ZAMBIA has recorded steady growth this year compared to last year and requires upscaled effort to reduce poverty and inequality, the Bank of Zambia (BoZ) has said.

BoZ Governor Danny Kalyalya said growth for the first half of 2018 was 3.3 percent compared to 3.1 percent in the first half of last year.

He however stressed that Zambia needed to grow much more strongly to reduce poverty, inequality and achieve long term goal of becoming a prosperous middle income country by 2030.

Dr Kalyalya was speaking at a media briefing in Lusaka.

“Monetary policy in 2017 continued to focus on maintaining inflation in single digits, with an end-year   target of 9.0%. With inflation falling within the target range and projections consistently pointing to low inflation, the Bank eased monetary policy to support economic growth and minimize financial system stability risks.

“The Bank reduced the Policy Rate to 10.25% by November 2017 from 15.5% in 2016 and lowered the statutory reserve ratio to 8.0% in November 2017 from 18.0% in 2016,”he stated.

He explained that during 2018, monetary policy remained accommodative and that in the first quarter the Policy Rate was lowered to 9.75 per cent from 10.25 per cent.

Statutory Reserve Ratio was reduced to 5.0 per cent from 8.0 per cent.

Dr Kalyalya stated that BoZ maintained the rates during the year as projections showed that inflation would remain anchored within the target range of 6-8 per cent in the medium-term.

“This policy stance was and is still intended to support economic activity and contain some vulnerabilities affecting the financial sector.
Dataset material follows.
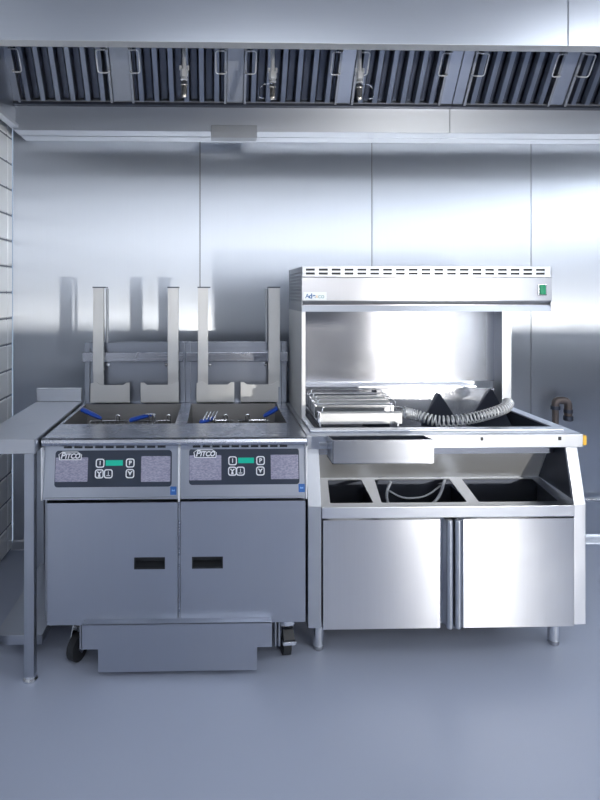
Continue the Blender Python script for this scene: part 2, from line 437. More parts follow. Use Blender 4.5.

In addition, the decision took into account the prevailing high lending rates, which continue to constrain access to credit, especially by the productive sectors of the economy.

“In the third quarter of 2018, we saw some expansion in total domestic credit, which grew by 9.9% driven by strong growth in lending to private enterprises and households, and a pick-up in credit to Government. Increased demand for working capital by private enterprises and lower interest rates on salary-backed loans to households, partly accounted for growth in credit to these sectors, “he said.